27.              L’argument de M. Savoie selon lequel n’importe quel objet peut servir d’arme lors d’une agression et constituerait donc une arme prohibée n’est pas viable. De tels objets, même s’ils peuvent être utilisés pour causer des dommages corporels, ne sont pas conçus à cette fin, contrairement à la marchandise en cause[17].

28.              Finalement, le Tribunal a maintes fois abordé l’argument de M. Savoie selon lequel des dispositifs semblables sont offerts en vente au Canada en affirmant qu’« il n’est pas pertinent que toute expédition antérieure [...] n’ait pas été interceptée par l’ASFC ou par ses prédécesseurs. Que l’ASFC prenne ou non une mesure administrative ne peut pas changer la loi. »[18]. Que d’autres exportateurs aient pu importer sans difficulté le modèle de la marchandise en cause au Canada n’a aucun poids dans l’analyse du Tribunal en vue de déterminer si la marchandise en cause est une arme prohibée aux termes du Code criminel.

CONCLUSION

29.              Pour les motifs qui précèdent, le Tribunal conclut que la marchandise en cause remplit les conditions énoncées à l’article 15 de la partie 3 de l’annexe du Règlement. Par conséquent, le Tribunal conclut que la marchandise en cause est correctement classée dans le numéro tarifaire 9898.00.00 à titre d’arme prohibée.

DÉCISION

30.              L’appel est rejeté.




Rose Ann Ritcey                     
Rose Ann Ritcey
Membre présidant

 



[1].     L.R.C. (1985), ch. 1 (2e suppl.) [Loi].

[2].     L.C. 1997, ch. 36.

[3].     DORS/91-499.

[4].     L.C. 1997, ch. 36, annexe.

[5].     L.R.C. (1985), ch. C-46.

[6].     DORS/98-462 [Règlement].

[7].     Pièce AP-2018-050-03, vol. 1 à la p. 4.

[8].     L’ASFC a présenté une vidéo d’un adepte d’arts martiaux donnant des coups de poing à son partenaire d’entraînement en utilisant l’anneau d’un couteau karambit (qui ne correspond pas à la marchandise en cause, mais est un couteau muni d’un anneau) (pièce AP-2018-050-05A, vol. 1 à la p. 67).

[9].     Pièce AP-2018-050-05A, vol. 1 à la p. 10. L’ASFC a souligné que, bien que le Tribunal ait reconnu, dans l’affaire G. Bradford c. Président de l’Agence des services frontaliers du Canada (12 septembre 2016), AP-2015-031 (TCCE), que des saillies correspondent à la conception commune que l’on a du coup-de-poing américain, cet élément ne fait pas partie de la description d’instruments semblables à un coup-de-poing américain.

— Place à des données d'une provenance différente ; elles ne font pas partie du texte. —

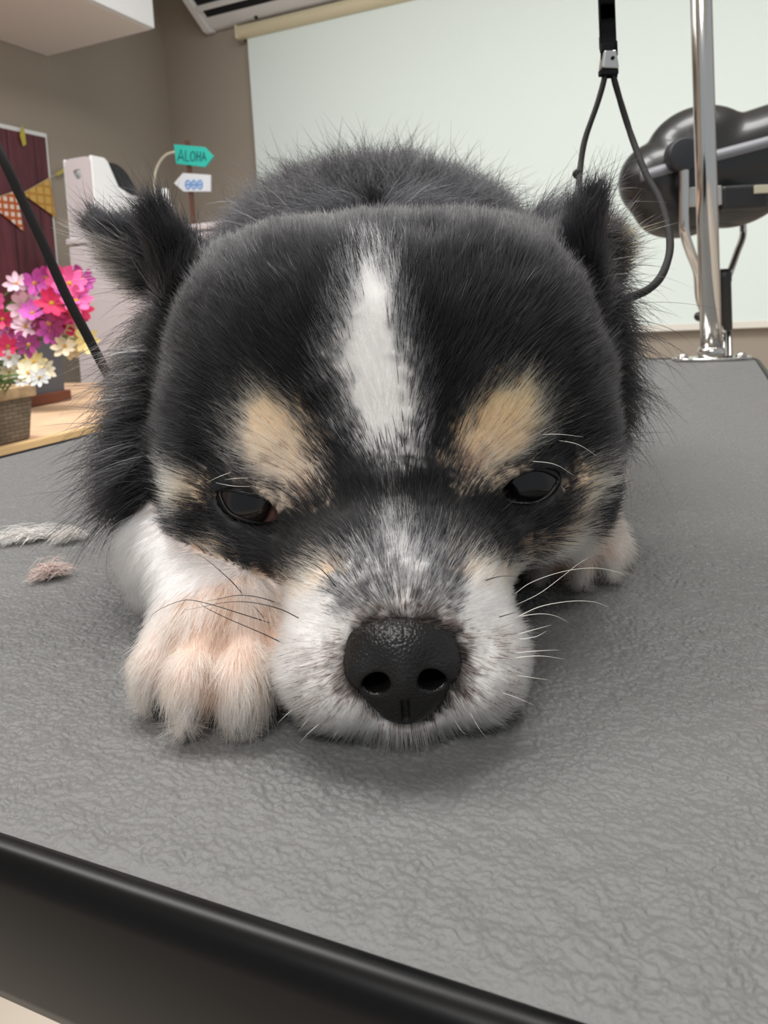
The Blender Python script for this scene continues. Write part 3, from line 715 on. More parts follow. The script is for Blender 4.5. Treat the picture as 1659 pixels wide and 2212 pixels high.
part('bracket', t, tuple(dl(1483, 447, -0.083)+Vector((0, 0, 0))), tuple(dl(1560, 400, -0.083)+Vector((0, 0.012, 0))), mat('silver_bracket', (176, 174, 170), 0.35, metal=0.6), 0.002)
part('switch_box', t, tuple(dl(1560, 455, -0.085)), tuple(dl(1660, 395, -0.085)+Vector((0, 0.05, 0))), M_BLACKP, 0.006)
part('label_plate', t, tuple(dl(1632, 418, -0.090)), tuple(dl(1668, 398, -0.090)+Vector((0, 0.006, 0))), mat('label_tan', (176, 172, 150), 0.5), 0.001)
bm = bmesh.new(); bmesh.ops.create_icosphere(bm, subdivisions=2, radius=0.008); o = obj('side_knob', bm, M_BLACKP, t, smooth=True); o.location = dl(1510, 684, -0.01)
g0 = dl(1568, 716)
tube_obj('stand_tube', [(g0.x+0.005, 0, 0.04), (g0.x+0.005, 0, g0.z+0.002)], 0.0045, M_CHROME, t, 16)
tube_obj('stand_tube', [(g0.x-0.005, 0, 0.04), (g0.x-0.005, 0, g0.z+0.002)], 0.0045, M_CHROME, t, 16)
for k in range(5):
    a = math.radians(72*k+10); tube_obj('base_leg', [(g0.x, 0, 0.06), (g0.x+0.22*math.cos(a), 0.22*math.sin(a), 0.035)], 0.011, M_CHROME, t, 10)
    bm = bmesh.new(); bmesh.ops.create_icosphere(bm, subdivisions=2, radius=0.0245); o = obj('caster', bm, M_BLACKP, t, smooth=True); o.location = (g0.x+0.22*math.cos(a), 0.22*math.sin(a), 0.0245)

# ================================================================== the dog
# x to the right, y away from the lens, z above the table top
EYE = [dict(c=(-0.0325, 0.1735, 0.0355), r=0.0105, rim=[(478,1062),(505,1064),(540,1072),(570,1080),(597,1095),(622,1113),(607,1122),(573,1129),(533,1122),(498,1106),(482,1082)], iris=(528,1085), ir=66),
       dict(c=(0.0308, 0.1735, 0.0362), r=0.0105, rim=[(1084,1060),(1103,1034),(1135,1021),(1172,1019),(1203,1034),(1199,1049),(1182,1070),(1155,1084),(1115,1084),(1092,1075)], iris=(1140,1050), ir=95)]
LIDROT = [rotm(y=22), rotm(y=-12)]
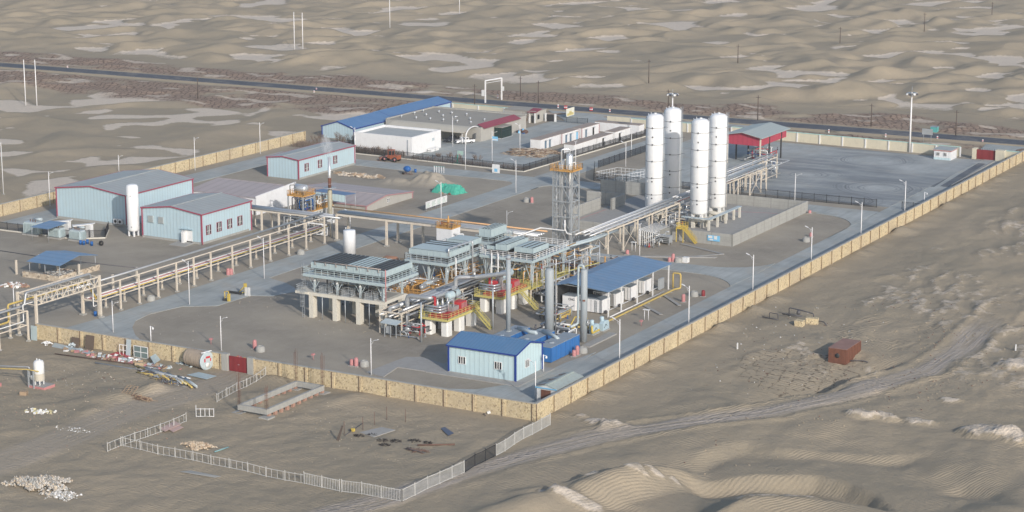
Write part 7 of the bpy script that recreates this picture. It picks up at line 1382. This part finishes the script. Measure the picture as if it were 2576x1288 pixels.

[10].   Paragraphe 152(3) de la Loi; Canada (Agence des services frontaliers) c. Miner, 2012 CAF 81 (CanLII) aux par. 7, 21.

[11].   J.F. Allard c. Président de l’Agence des services frontaliers du Canada (12 octobre 2017), AP-2016-052 (TCCE) [J.F. Allard] aux par. 21, 29.

[12].   Dans l’affaire R. Christie c. Président de l’Agence des services frontaliers du Canada (15 janvier 2014), AP-2012-072 (TCCE) au par. 50, le Tribunal a conclu que « [b]ien qu’il semble que les trois autres trous dans le couteau Claw ne soient pas conçus pour y enfiler les doigts, en raison de leur taille, il suffit d’un trou dans lequel on enfile un doigt pour satisfaire aux exigences de l’article 15 de la partie 3 de l’annexe du Règlement ».

[13].   Andrew Taylor c. Président de l’Agence des services frontaliers du Canada (3 décembre 2008), AP-2007-025 (TCCE) [Taylor] au par. 35.

[14].   Taylor au par. 36.

[15].   Pièce AP-2018-050-05A, vol. 1 à la p. 67.

[16].   Ibid. à la p. 65.

[17].   Le Tribunal a abordé un argument similaire dans l’affaire J.F. Allard, au par. 29, dans laquelle il a affirmé que « selon l’article 15 de la partie 3 de l’annexe du Règlement, la marchandise doit également être un instrument semblable à l’instrument communément appelé “coup-de-poing américain”, ce qui n’est pas le cas d’un ciseau ou d’un cadenas, par exemple ».

[18].   Ivan Hoza c. Président de l’Agence des services frontaliers du Canada (6 janvier 2010), AP-2009-002 (TCCE) au par. 30, citant Romain L. Klaasen c. Président de l’Agence des services frontaliers du Canada (18 octobre 2005), AP‑2004-007 (TCCE) à la p. 2.